Banyak warga desa menawari bantuan kepada kami, mulai dari tempat untuk menginap, tempat memasak, bantuan tenaga, penyewaan kajang, dll. Waktu itu kami diperbolehkan menempati salah satu ruang kelas belajar siswa madrasah ibtidaiyah untuk dijadikan base camp panitia laki-laki. Kami juga mendapat bantuan dari warga desa yang rela dua rumahnya dijadikan base camp untuk panitia perempuan.
Hari pertama kami membuka stand bazar yang menjual sembako, baju, celana, sandal, buku tulis dan makanan ringan dengan harga murah. Dari pagi hingga sore hari area bazar kami tidak pernah sepi dari lalu-lalang masyarakat. Saya selalu ingat bahwa warga desa tidak lepas dari senyuman dan ucapan terima kasih yang terus-menerus mereka pancarkan dari wajah merka. Tak ayal membuat kami semangat untuk terus menahan hawa nafsu hingga adzan maghrib berkumandang.
Hari pertama, kedua, ketiga kami lalui. Acara penyuluhan kesehatan, pengobatan gratis, pembagian bantuan sembako gratis dan bazar juga telah kami laksanakan. Ketika itu saat kami sedang berjalan menuju base camp, kami melihat nenek-nenek usia sekitar tujuh puluh tahun yang berjalan tanpa alas kaki dengan membawa keranjang di tangannya menawarkan makanan hasil buatanya sendiri. Kami sedikit iba dengan nenek itu karena baju yang ia pakai tidak layak pakai dan ia tidak memakai alas kaki saat terik menerpa jalan yang kami lewati. Lantas kami langsung bertanya kepada beliau dengan bahasa Jawa karena beliau tersebut tidak bisa berbahasa Indonesia. Kami juga berbicara dengan beliau sedikit agak keras karena nenek tersebut ternyata mengalami gangguan pendengaran.
Setelah sedikit berbicara dengan nenek tersebut, ternyata ia menjual gorengan dengan harga yang menurut kami tidak layak untuk makanan tersebut.

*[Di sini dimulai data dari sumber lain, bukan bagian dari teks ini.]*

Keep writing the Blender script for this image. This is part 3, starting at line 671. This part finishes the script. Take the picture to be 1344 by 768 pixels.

Bayangkan saja tempe mendoan yang biasanya dijual di pinggir jalan dengan harga lima ratus rupiah, nenek tersebut hanya menjual dua ratus rupiah. Hal tersebut juga berlaku untuk bakwan dan tahu isi. Setelah mendengar jawaban nenek tersebut hati kami langsung tersentuh dan mata kami sedikit berkaca-kaca. Saya dan teman-teman saya langsung membeli gorengan nenek tersebut. Beliau mengucapkan banyak terima kasih kepada kami.

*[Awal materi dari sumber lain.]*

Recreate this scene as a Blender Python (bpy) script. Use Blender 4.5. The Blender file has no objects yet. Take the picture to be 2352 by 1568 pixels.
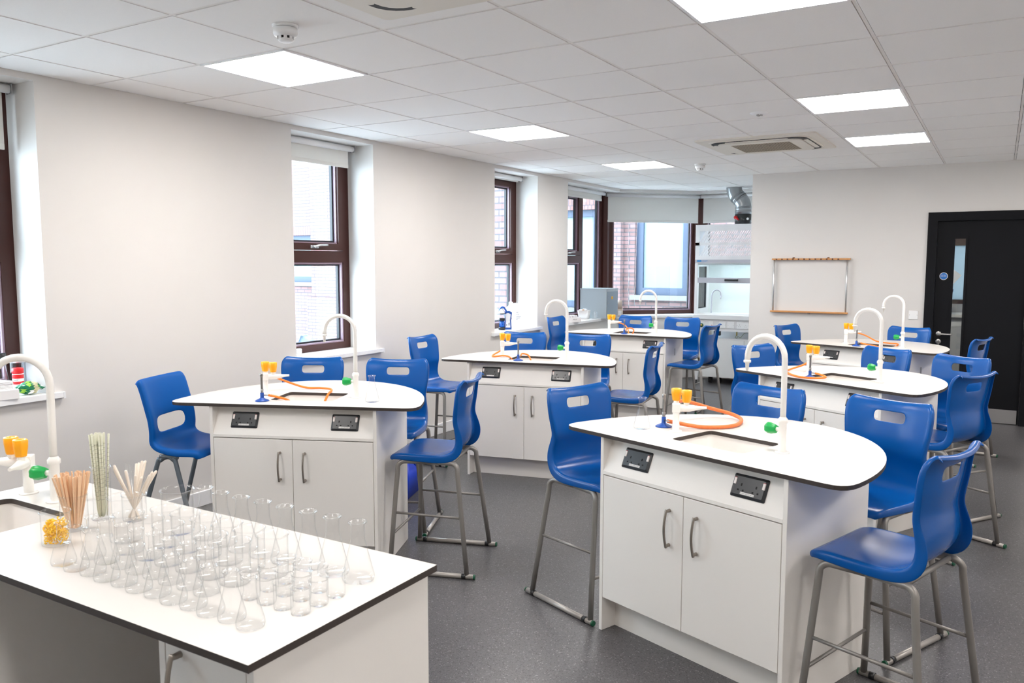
import bpy, bmesh, math, random
from mathutils import Vector, Matrix, geometry
R = math.radians
PI = math.pi
random.seed(7)
scene = bpy.context.scene
COL = scene.collection

# ------------------------------------------------------------------ camera
cam_d = bpy.data.cameras.new('camera')
cam = bpy.data.objects.new('camera', cam_d)
COL.objects.link(cam)
scene.camera = cam
CAM = Vector((4.464, -0.020, 1.598))
yaw, pitch, roll = -0.54010, -0.09576, 0.0007
fwd = Vector((math.sin(yaw) * math.cos(pitch), math.cos(yaw) * math.cos(pitch), math.sin(pitch)))
rt = Vector((math.cos(yaw), -math.sin(yaw), 0))
up = rt.cross(fwd)
r2 = rt * math.cos(roll) + up * math.sin(roll)
u2 = up * math.cos(roll) - rt * math.sin(roll)
m = Matrix((r2, u2, -fwd)).transposed().to_4x4()
m.translation = CAM
cam.matrix_world = m
cam_d.sensor_width = 36.0
cam_d.lens = 36.0 * 1864.6 / 2352.0
cam_d.clip_start = 0.05
cam_d.clip_end = 200
cam_d.dof.use_dof = True
cam_d.dof.focus_distance = 4.6
cam_d.dof.aperture_fstop = 9.0

# ------------------------------------------------------------------ world, view
world = bpy.data.worlds.new('sky')
scene.world = world
world.use_nodes = True
wn = world.node_tree.nodes
bg = wn['Background']
bg.inputs['Color'].default_value = (0.78, 0.89, 1.0, 1)
bg.inputs['Strength'].default_value = 13.0
scene.view_settings.view_transform = 'Standard'
scene.view_settings.look = 'None'
scene.view_settings.gamma = 1
scene.view_settings.exposure = 0.56
scene.view_settings.use_curve_mapping = False
cy = scene.cycles
cy.use_denoising = True
cy.max_bounces = 10
cy.diffuse_bounces = 6
cy.glossy_bounces = 4
cy.transmission_bounces = 8
cy.transparent_max_bounces = 80
cy.sample_clamp_indirect = 6
cy.caustics_reflective = False
cy.caustics_refractive = False
LAMP = 20.0          # ceiling panel emission
GX, GY, T = -0.2696, 2.1902, 0.6     # ceiling grid origin and tile size
CE = 2.599
YB = 9.358          # back wall plane
ZT = 0.876          # table top height


# ------------------------------------------------------------------ materials
def s2l(c):
    return tuple(((v / 12.92) if v <= 0.04045 else ((v + 0.055) / 1.055) ** 2.4) for v in (x / 255.0 for x in c))


MATS = {}


def mat(name, rgb, rough=0.5, metal=0.0, noise=0.0, nscale=200.0, bump=0.0, bscale=300.0, spec=0.5, coat=0.0, emis=None, estr=0.0):
    mt = bpy.data.materials.new(name)
    mt.use_nodes = True
    nt = mt.node_tree
    b = nt.nodes['Principled BSDF']
    c = s2l(rgb)
    b.inputs['Base Color'].default_value = (*c, 1)
    b.inputs['Roughness'].default_value = rough
    b.inputs['Metallic'].default_value = metal
    b.inputs['Specular IOR Level'].default_value = spec
    b.inputs['Coat Weight'].default_value = coat
    tc = nt.nodes.new('ShaderNodeTexCoord')
    if noise > 0:
        n = nt.nodes.new('ShaderNodeTexNoise')
        n.inputs['Scale'].default_value = nscale
        n.inputs['Detail'].default_value = 3
        nt.links.new(tc.outputs['Object'], n.inputs['Vector'])
        mx = nt.nodes.new('ShaderNodeMix')
        mx.data_type = 'RGBA'
        mx.inputs[6].default_value = (*[v * (1 - noise) for v in c], 1)
        mx.inputs[7].default_value = (*[min(1, v * (1 + noise)) for v in c], 1)
        nt.links.new(n.outputs['Fac'], mx.inputs[0])
        nt.links.new(mx.outputs[2], b.inputs['Base Color'])
    if bump > 0:
        n2 = nt.nodes.new('ShaderNodeTexNoise')
        n2.inputs['Scale'].default_value = bscale
        n2.inputs['Detail'].default_value = 2
        nt.links.new(tc.outputs['Object'], n2.inputs['Vector'])
        bp = nt.nodes.new('ShaderNodeBump')
        bp.inputs['Strength'].default_value = bump
        bp.inputs['Distance'].default_value = 0.002
        nt.links.new(n2.outputs['Fac'], bp.inputs['Height'])
        nt.links.new(bp.outputs['Normal'], b.inputs['Normal'])
    if emis:
        b.inputs['Emission Color'].default_value = (*s2l(emis), 1)
        b.inputs['Emission Strength'].default_value = estr
    MATS[name] = mt
    return mt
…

Setelah itu kami berbincang-bincang dengan nenek tersebut mengapa ia hanya menjual gorengan dengan harga murah. Nenek tersebut menjawab kepada kami “karena kalau nenek menjual lebih mahal maka dagangan nenek itu tidak akan laku nak”. Setelah beberapa menit nenek itu berpamitan kepada kami untuk pulang ke rumah. Sebelum nenek itu pergi kami selaku tamu di desa ini memberikan beberapa rupiah kepada nenek tersebut. Namun beliau bersikeras menolak pemberian kami namun setelah kami paksa dengan susah payah nenek tersebut menerimanya dengan puluhan kata terima kasih. Setelah itu gorengan kami santap sebagai teman makan kami saat buka puasa tiba.

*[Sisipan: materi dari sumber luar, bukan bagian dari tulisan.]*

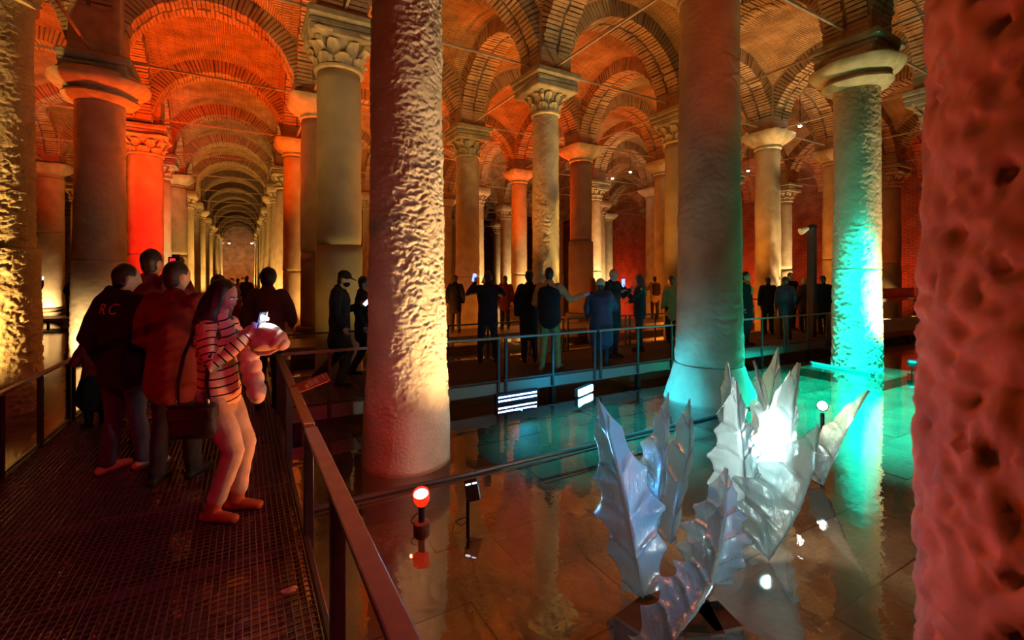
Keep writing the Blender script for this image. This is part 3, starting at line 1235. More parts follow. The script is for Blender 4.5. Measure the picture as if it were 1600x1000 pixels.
PANEL = panel_mesh(1.028, .992)
XL, XR, XM = -1.74, .33, -.705
wk = thing('walkway', 'dark steel grating walkway running down the left of the photo under the near group', 'walkway', (0, 0, 0))
for j in range(36):
    yc = 3.19 - 2 + .5 + (j - 1) * 1.0
    if yc > 30:
        break
    for xc in (XM - .5175, XM + .5175):
        o = obj('grating_panel', PANEL, None, wk)
        o.location = (xc, yc, DECK)
b = MB()
for x in (XL - .03, XM, XR + .005):
    beam(b, x - .004, x + .03, 0, 30.2, DECK - .16, DECK + .004 if x != XM else DECK - .03)
obj('edge_beam', b, M['steel'], wk)
b = MB()
beam(b, XL, XR, -.04, .04, DECK - .20, DECK - .05)
cbm = b.mesh('cross_beam')
cbm.materials.append(M['steel'])
for k in range(10):
    obj('cross_beam', cbm, None, wk, (0, 1.2 + 3 * k, 0))
lg = MB()
lg.box(-.04, .04, -.04, .04, FLOOR - .05, DECK - .16)
lgm = lg.mesh('leg')
lgm.materials.append(M['steel'])
for k in range(10):
    for x in (XL + .1, XR - .1):
        obj('leg', lgm, None, wk, (x, 1.2 + 3 * k, 0))

Y0, Y1 = 6.45, 8.47
cw = thing('walkway', 'steel grating cross walkway behind the big rough column, edged in blue light', 'walkway', (0, 0, 0))
for j in range(26):
    for yc in (Y0 + .515, Y0 + 1.53):
        o = obj('grating_panel', PANEL, None, cw)
        o.location = (XR + .55 + j * 1.0, yc, DECK)
b = MB()
beam(b, XR + .04, 26.4, Y0 - .03, Y0, DECK - .17, DECK + .006)
beam(b, XR + .04, 26.4, Y1 + .04, Y1 + .07, DECK - .17, DECK + .006)
beam(b, XR + .04, 26.4, Y0 + 1.0, Y0 + 1.04, DECK - .16, DECK - .032)
obj('edge_beam', b, M['rail'], cw)
b = MB()
b.box(-.04, .04, Y0, Y1 + .04, DECK - .19, DECK - .05)
cbm = b.mesh('cross_beam')
cbm.materials.append(M['steel'])
for k in range(13):
    obj('cross_beam', cbm, None, cw, (.6 + 2 * k, 0, 0))
for k in range(13):
    for y in (Y0 + .12, Y1 - .1):
        obj('leg', lgm, None, cw, (.6 + 2 * k, y, 0))

# a second cross walkway further back and a stage at the far left, where more visitors stand
w2 = thing('walkway', 'distant dark cross walkway between the second and third lines of columns', 'walkway')
b = MB()
beam(b, XR + .05, 21, 12.0, 13.7, DECK - .10, DECK)
obj('deck', b, M['grating'], w2)
for k in range(7):
    obj('leg', lgm, None, w2, (1.0 + 3.2 * k, 12.2, 0))
w3 = thing('walkway', 'distant dark platform at the far left with a lone visitor on it', 'walkway')
b = MB()
beam(b, -9.5, XL - .05, 25.2, 27.0, DECK - .10, DECK)
obj('deck', b, M['grating'], w3)
for k in range(4):
    obj('leg', lgm, None, w3, (-9.2 + 2.4 * k, 25.4, 0))
w4 = thing('walkway', 'short raised deck on thin legs at the right, before the red wall', 'walkway')
b = MB()
beam(b, 19.6, 26.2, 8.62, 9.1, 1.0, 1.12)
b.box(19.6, 26.2, 9.06, 9.10, 1.12, 1.5)
obj('deck', b, M['grating'], w4)
for k in range(4):
    b = MB()
    b.box(-.06, .06, -.06, .06, FLOOR - .05, 1.02)
    obj('leg', b, M['steel'], w4, (20.2 + 1.8 * k, 8.8, 0))

# ---------------------------------------------------------------- railings
RT = DECK + .73


def railing(label, p0, p1, posts, group=None, m='rail', pw=.055, hb=.03, lean=None, mid=True):
    """handrail on square posts between two deck points"""
    a, c = Vector((*p0, 0)), Vector((*p1, 0))
    d = c - a
    L_ = d.length
    t = thing('railing', label, 'railing', (a.x, a.y, DECK), math.atan2(d.y, d.x), group)
    b = MB()
    b.bevbox(0, L_, -pw / 2, pw / 2, .73 - hb, .73, .005)
    obj('handrail', b, M[m], t)
    for s in posts:
        b = MB()
        b.bevbox(-pw / 2, pw / 2, -pw / 2 * .8, pw / 2 * .8, -.15, .73 - hb, .004)
        obj('post', b, M['steel'], t, (s * L_, 0, 0))
    if mid:
        b = MB()
        b.box(0, L_, -.014, .014, .03, .055)
        obj('bottom_rail', b, M['steel'], t)
    return t


railing('brown handrail nearest the camera, ending at the gap beside the black post', (XR + .035, .2), (XR + .035, 3.17), (.676, .12), pw=.075, mid=False)
railing('brown handrail past the gap, carrying the tilted sign plate', (XR + .035, 3.26), (XR + .035, 6.40), (.012, .5, .985), pw=.07, mid=False)
railing('thin handrail along the left edge of the walkway, over the dark water', (XL, 2.5), (XL, 7.2), (.02, .20, .40, .623, .806, .99), m='rail', pw=.05)
railing('handrail further up the left edge of the walkway, behind the group', (XL, 7.26), (XL, 11.9), (.01, .2, .4, .6, .8, .99), pw=.05)
fr_lab = ['blue-edged railing frame left of the big rough column, by the sign plate', 'railing frame right of the big rough column, before the filming man',
          'railing frame in front of the pointing man', 'blue-lit railing frame in front of the beanie wearer',
          'railing frame mostly behind the broad cyan-lit column', 'railing frame just right of the broad cyan-lit column',
          'railing frame before the visitors at the right', 'railing frame at the foot of the lamp mast']
edges = [.36, 1.56, 3.52, 5.46, 7.43, 9.4, 11.35, 13.3, 15.25]
for k in range(8):
    railing(fr_lab[k], (edges[k] + .03, Y0 - .045), (edges[k + 1] - .03, Y0 - .045), (.02, .5, .98), m='rail', pw=.045, hb=.035)
bk_lab = 'dark back railing of the cross walkway'
bk = ['behind the man in the cap', 'left of the filming man', 'between the filming and the pointing man', 'behind the beanie wearer', 'behind the woman holding up a phone']
xb = [.4, 2.5, 4.4, 6.3, 8.2, 10.1]
for k in range(5):
    railing(bk_lab + ' ' + bk[k], (xb[k] + .03, Y1 + .02), (xb[k + 1] - .03, Y1 + .02), (.02, .5, .98), m='steel', pw=.04, hb=.03, mid=False)

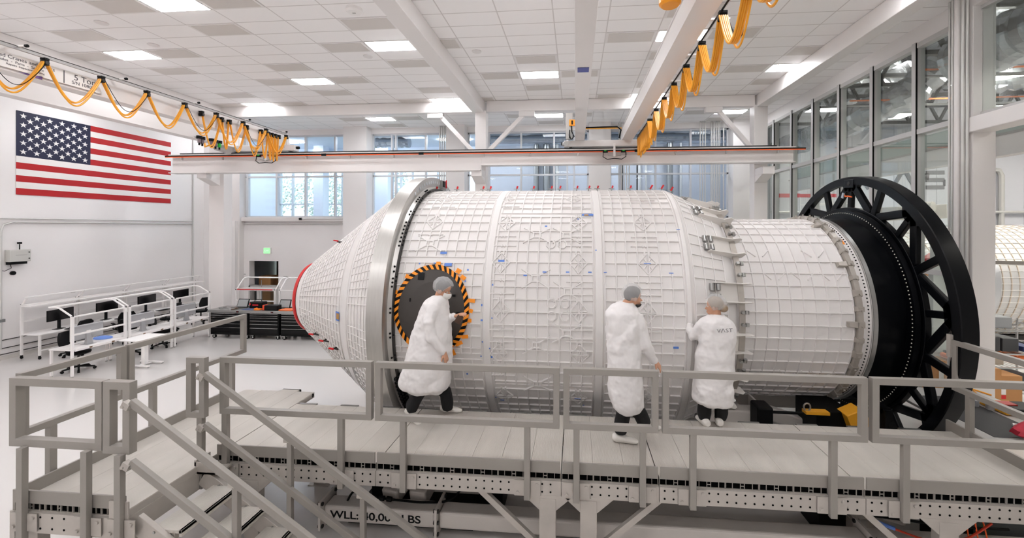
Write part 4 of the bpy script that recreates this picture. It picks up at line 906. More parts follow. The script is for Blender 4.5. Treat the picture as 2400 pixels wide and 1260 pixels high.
# =================================================================== WORKBENCHES
def caster(mb, x, y): mb.cyl((x, y-.012, .04), (x, y+.012, .04), .04, 10).box((x-.018, y-.018, .06), (x+.018, y+.018, .1))
def bench(loc, W, label, cat='workbench', group=None, rz=0., tall=1.46, top=1.66, deskz=.67, wall=False, casters=False):
    """rear posts on local +x, user side on local -x, width along y; built at the origin and then placed"""
    t = thing('workbench', (0, 0, 0), label, cat, group); w = W/2; D = .31
    MB().box((-D, -w, deskz-.03), (D, w, deskz)).build('desktop', WFRAME, t, bevel=.006)
    for x in (-D+.04, D-.03):
        for y in (-w+.03, w-.03):
            mb = MB().box((x-.022, y-.022, .03 if not casters else .1), (x+.022, y+.022, deskz-.03))
            if x < 0 or True: pass
            l_ = mb.build('leg', WFRAME, t, bevel=.003); mb = MB()
            if casters: caster(mb, x, y); mb.build('caster', RUBBER, l_)
            else: mb.cyl((x, y, 0), (x, y, .03), .025, 10); mb.build('foot', STEEL, l_)
    for y in (-w+.03, w-.03):
        MB().box((D-.055, y-.025, deskz), (D-.005, y+.025, tall)).build('post', WFRAME, t, bevel=.003)
        MB().tube([(D-.03, y, tall-.03), (D-.05, y, tall+.0), (D-.36, y, top-.02), (D-.44, y, top), (-D, y, top)] if not wall else [(D-.03, y, tall-.02), (D-.2, y, top)], .02, 8).build('arm', WFRAME, t, smooth=True)
        MB().cbox((D-.03, y, tall+.0), (.05, .03, .03)).build('joint', BLACKP, t)
    MB().box((D-.05, -w, tall-.035), (D-.01, w, tall)).build('rail', WFRAME, t, bevel=.003)
    MB().box((D-.05, -w, deskz+.32), (D-.01, w, deskz+.36)).build('rail', WFRAME, t, bevel=.003)
    MB().box((-D+.02, -w+.05, .22), (-D+.05, w-.05, .25)).build('stretcher', WFRAME, t) if wall else None
    xb = -D+.04 if not wall else D-.2
    MB().box((xb-.05, -w, top-.012), (xb+.05, w, top+.022)).build('light_bar', WHITE, t, bevel=.004)
    MB().box((xb-.02, -w*.7, top-.02), (xb+.02, -w*.55, top-.012)).build('switch', BLACKP, t)
    if wall: MB().box((D-.36, -w, tall-.05), (D-.01, w, tall-.02)).build('shelf', WFRAME, t, bevel=.003)
    s_ = MB().box((D+.0, -w+.05, deskz-.05), (D+.03, w-.05, deskz+.0)).build('socket_strip', WFRAME, t)
    for q in (-.25, .25): MB().box((D+.03, q-.03, deskz-.045), (D+.034, q+.03, deskz-.005)).build('socket', mat('socket_brown', (120, 96, 76), .5), s_)
    t.location = loc; t.rotation_euler = (0, 0, rz); return t
ordw = ['first', 'second', 'third', 'fourth']
for i in range(4):
    bench((-14.66, 10.74+1.335*i, 0), 1.31, '%s white workbench of the row against the left wall, counted from the near end' % ordw[i], group='white workbenches', rz=PI, tall=1.46, top=1.66, wall=True, casters=True)
for i in range(3):
    bench((-12.15, 9.54+1.28*i, 0), 1.24, '%s white bench of the free standing row, counted from the near end' % ordw[i], group='white workbenches')
for i in range(2):
    bench((-11.1+1.62*i, 14.0, 0), 1.5, ['white bench behind the tool chests, left one, with the red edged shelf', 'white bench behind the tool chests, right one, beside the nose cone'][i], group='white workbenches', rz=-PI/2, tall=1.40, top=1.76)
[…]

Malam terakhir kami isi dengan acara pengajian akbar di pelataran Masjid Darul Muttaqin. Perwakilan warga satu persatu mengutarakan isi hati mereka dengan mengucap banyak terima kasih kepada kami yang telah menyelenggarakan program seperti ini yang baru pertama kali dilaksanakan di desa mereka. “Program seperti ini sangat membantu sekali bagi kami. Harapan kami tahun depan mohon dilaksanakan di desa kami lagi.” ujar ibu kepala desa Beran. Pengajian berjalan dengan hikmat hingga hampir tangah malam warga desa masih setia sampai acara selesai.
Keesokan hari kami berpamitan kepada sesepuh desa, perangkat desa dan seluruh warga desa Beran, Donoyudan, Sragen untuk kembali ke rumah kami masing-masing. Seluruh warga desa berterima kasih dan mendoakan kami agar menjadi pribadi yang sholeh dan sholehah, berguna bagi agama, nusa dan bangsa. Kami satu persatu bersalaman kepada tamu yang hadir dan meninggalkan desa tersebut dengan berbagai cerita dan hikmah.